Dataset section:
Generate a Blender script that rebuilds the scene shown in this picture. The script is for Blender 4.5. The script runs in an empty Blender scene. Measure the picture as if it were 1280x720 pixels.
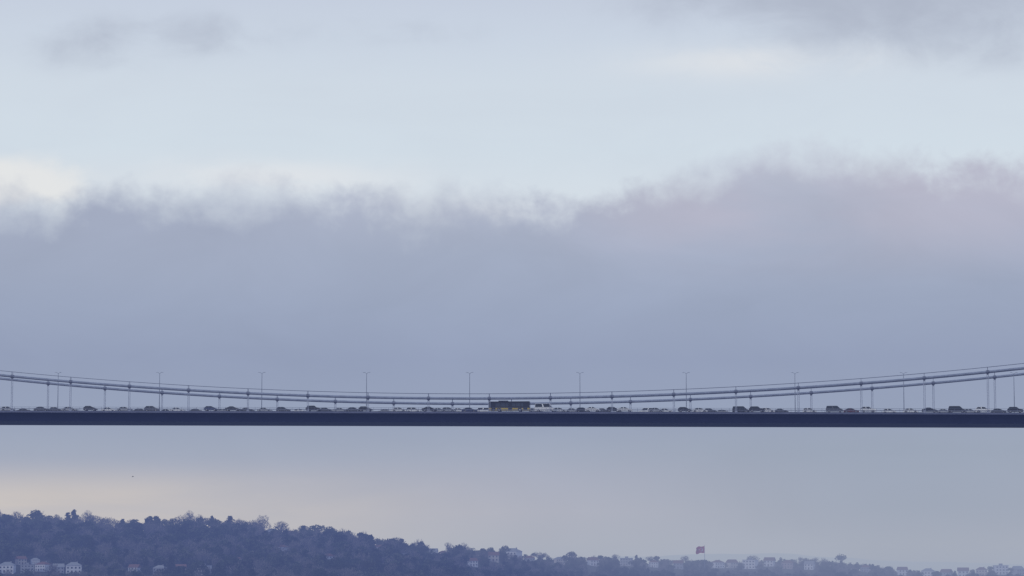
import bpy, bmesh, math, random
import numpy as np
from mathutils import Vector, Matrix
random.seed(7); RNG = np.random.default_rng(11)
S = bpy.context.scene; COL = S.collection
S.view_settings.view_transform = 'Standard'; S.view_settings.look = 'None'; S.view_settings.exposure = 0
F = 3440.0; CZ = 30.0; HOR = 714.0
P = math.atan((HOR-360)/F); cP, sP = math.cos(P), math.sin(P)

def at(px, py, Y):
    x = (px-640)/F; y = (360-py)/F
    dy = cP - y*sP; dz = sP + y*cP; t = Y/dy
    return Vector((x*t, Y, CZ + dz*t))
def proj(X, Y, Z):
    zc = Y*cP + (Z-CZ)*sP; yc = -Y*sP + (Z-CZ)*cP
    return 640 + F*X/zc, 360 - F*yc/zc
def sm(a, b, x):
    t = np.clip((x-a)/(b-a), 0, 1); return t*t*(3-2*t)

# ------------------------------------------------------------------ camera
cam = bpy.data.cameras.new('camera'); camo = bpy.data.objects.new('camera', cam); COL.objects.link(camo)
camo.location = (0, 0, CZ); camo.rotation_euler = (math.pi/2 + P, 0, 0)
cam.sensor_width = 36; cam.lens = 36*F/1280; cam.clip_start = 1; cam.clip_end = 60000
S.camera = camo

# ------------------------------------------------------------------ node helpers
class NT:
    def __init__(s, nt): s.nt = nt; s.n = nt.nodes; s.l = nt.links
    def val(s, sock, v):
        if hasattr(v, 'node'): s.l.new(v, sock)
        else: sock.default_value = v
    def m(s, op, a, b=None, c=None, clamp=False):
        n = s.n.new('ShaderNodeMath'); n.operation = op; n.use_clamp = clamp
        s.val(n.inputs[0], a)
        if b is not None: s.val(n.inputs[1], b)
        if c is not None: s.val(n.inputs[2], c)
        return n.outputs[0]
    def mr(s, v, a, b, c=0.0, d=1.0, smooth=True):
        n = s.n.new('ShaderNodeMapRange'); n.interpolation_type = 'SMOOTHSTEP' if smooth else 'LINEAR'
        s.val(n.inputs[0], v); s.val(n.inputs[1], a); s.val(n.inputs[2], b); s.val(n.inputs[3], c); s.val(n.inputs[4], d)
        return n.outputs[0]
    def mix(s, f, a, b, mode='MIX'):
        n = s.n.new('ShaderNodeMixRGB'); n.blend_type = mode
        s.val(n.inputs[0], f); s.val(n.inputs[1], a); s.val(n.inputs[2], b); return n.outputs[0]
    def comb(s, x, y, z=0.0):
        n = s.n.new('ShaderNodeCombineXYZ'); s.val(n.inputs[0], x); s.val(n.inputs[1], y); s.val(n.inputs[2], z); return n.outputs[0]
    def noise(s, vec, scale, detail=6, rough=.55, dist=0.0, col=False):
        n = s.n.new('ShaderNodeTexNoise'); s.l.new(vec, n.inputs['Vector'])
        n.inputs['Scale'].default_value = scale; n.inputs['Detail'].default_value = detail
        n.inputs['Roughness'].default_value = rough; n.inputs['Distortion'].default_value = dist
        return n.outputs['Color' if col else 'Fac']
    def ramp(s, f, stops, interp='LINEAR'):
        n = s.n.new('ShaderNodeValToRGB'); r = n.color_ramp; r.interpolation = interp
        while len(r.elements) < len(stops): r.elements.new(1.0)
        for e, (p, c) in zip(r.elements, stops):
            e.position = p
        for e, (p, c) in zip(r.elements, stops):
            e.color = (*c, 1) if not isinstance(c, float) else (c, c, c, 1)
        s.val(n.inputs[0], f); return n.outputs[0]
def lin(r, g, b):
    f = lambda v: (v/255/12.92) if v/255 <= .04045 else ((v/255+.055)/1.055)**2.4
    return (f(r), f(g), f(b))

# ------------------------------------------------------------------ world: sky with cloud bank, laid out by direction
SUN_AZ, SUN_EL = math.radians(-140), math.radians(22)
W = bpy.data.worlds.new('World'); S.world = W; W.use_nodes = True
t = NT(W.node_tree); t.n.clear()
tc = t.n.new('ShaderNodeTexCoord'); sx = t.n.new('ShaderNodeSeparateXYZ'); t.l.new(tc.outputs['Generated'], sx.inputs[0])
az = t.m('ARCTAN2', sx.outputs[0], sx.outputs[1]); el = t.m('ARCSINE', sx.outputs[2])
K = F/1000.0            # unit: one thousandth of the focal length
U = t.m('MULTIPLY', az, K)
V = t.m('MULTIPLY', el, K)
def vy(y): return (HOR-y)/1000.0
def ux(x): return (x-640)/1000.0
def stops(lst, lo, hi): return [((vy(y)-lo)/(hi-lo), lin(*c)) for y, c in lst]
lo, hi = -0.05, 0.80
vn = t.m('DIVIDE', t.m('SUBTRACT', V, lo), hi-lo)
clear = t.ramp(vn, stops([(714,(200,212,224)),(330,(213,222,231)),(270,(215,223,231)),(190,(210,221,231)),(110,(208,218,229)),(50,(203,213,227)),(0,(198,207,223)),(-60,(184,198,220))], lo, hi))
nish = t.n.new('ShaderNodeTexSky'); nish.sky_type = 'NISHITA'; nish.sun_disc = False
nish.sun_elevation = SUN_EL; nish.sun_rotation = SUN_AZ; nish.altitude = 30
STR = 0.1
clear10 = t.mix(1.0, clear, (1/STR, 1/STR, 1/STR, 1), 'MULTIPLY')
clear10 = t.mix(0.03, clear10, nish.outputs[0])
bank = t.ramp(vn, stops([(760,(154,163,181)),(714,(165,172,188)),(680,(171,176,189)),(640,(174,177,190)),(600,(168,173,189)),(560,(159,168,187)),(515,(150,161,185)),(450,(148,159,185)),(390,(154,165,189)),(320,(163,173,195)),(250,(175,182,201)),(190,(187,194,210))], lo, hi))
v2 = t.comb(U, t.m('MULTIPLY', V, 2.6))
big = t.noise(v2, 2.4, 5, .5, .3)
gln = t.mr(t.noise(t.comb(U, t.m('MULTIPLY', V, 5.0), 41.0), 3.0, 6, .55, .4), .3, .65, .6, 1.0)
lowl = t.m('MULTIPLY', t.m('MULTIPLY', t.mr(U, ux(720), ux(60)), gln), t.m('MULTIPLY', t.mr(V, vy(570), vy(635)), t.mr(V, vy(720), vy(645), .5, 1.0)))
bank = t.mix(t.m('MULTIPLY', lowl, .95), bank, (*lin(202,195,191), 1))
lowr = t.m('MULTIPLY', t.mr(U, ux(600), ux(1150)), t.m('MULTIPLY', t.mr(V, vy(520), vy(570)), t.mr(V, vy(700), vy(630), .35, 1.0)))
bank = t.mix(t.m('MULTIPLY', lowr, .7), bank, (*lin(153,164,182), 1))
topr = t.m('MULTIPLY', t.mr(U, ux(620), ux(900)), t.m('MULTIPLY', t.mr(V, vy(370), vy(270)), t.mr(big, .3, .6)))
bank = t.mix(t.m('MULTIPLY', topr, .5), bank, (*lin(188,184,200), 1))
topl = t.m('MULTIPLY', t.mr(U, ux(480), ux(250)), t.m('MULTIPLY', t.mr(V, vy(380), vy(290)), t.mr(V, vy(215), vy(270))))
bank = t.mix(t.m('MULTIPLY', topl, .6), bank, (*lin(159,168,190), 1))
v3 = t.comb(U, t.m('MULTIPLY', V, 2.2), 3.7)
soft = t.noise(v3, 4.2, 7, .56, .5)
fadeb = t.mr(V, vy(520), vy(300), .4, 1.0)
bank = t.mix(fadeb, bank, t.mix(1.0, bank, t.ramp(soft, [(.25, .94), (.75, 1.055)]), 'MULTIPLY'))
bank10 = t.mix(1.0, bank, (1/STR, 1/STR, 1/STR, 1), 'MULTIPLY')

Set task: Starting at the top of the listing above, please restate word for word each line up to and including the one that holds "S.camera = camo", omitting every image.

Exercise answer:
Generate a Blender script that rebuilds the scene shown in this picture. The script is for Blender 4.5. The script runs in an empty Blender scene. Measure the picture as if it were 1280x720 pixels.
import bpy, bmesh, math, random
import numpy as np
from mathutils import Vector, Matrix
random.seed(7); RNG = np.random.default_rng(11)
S = bpy.context.scene; COL = S.collection
S.view_settings.view_transform = 'Standard'; S.view_settings.look = 'None'; S.view_settings.exposure = 0
F = 3440.0; CZ = 30.0; HOR = 714.0
P = math.atan((HOR-360)/F); cP, sP = math.cos(P), math.sin(P)

def at(px, py, Y):
    x = (px-640)/F; y = (360-py)/F
    dy = cP - y*sP; dz = sP + y*cP; t = Y/dy
    return Vector((x*t, Y, CZ + dz*t))
def proj(X, Y, Z):
    zc = Y*cP + (Z-CZ)*sP; yc = -Y*sP + (Z-CZ)*cP
    return 640 + F*X/zc, 360 - F*yc/zc
def sm(a, b, x):
    t = np.clip((x-a)/(b-a), 0, 1); return t*t*(3-2*t)

# ------------------------------------------------------------------ camera
cam = bpy.data.cameras.new('camera'); camo = bpy.data.objects.new('camera', cam); COL.objects.link(camo)
camo.location = (0, 0, CZ); camo.rotation_euler = (math.pi/2 + P, 0, 0)
cam.sensor_width = 36; cam.lens = 36*F/1280; cam.clip_start = 1; cam.clip_end = 60000
S.camera = camo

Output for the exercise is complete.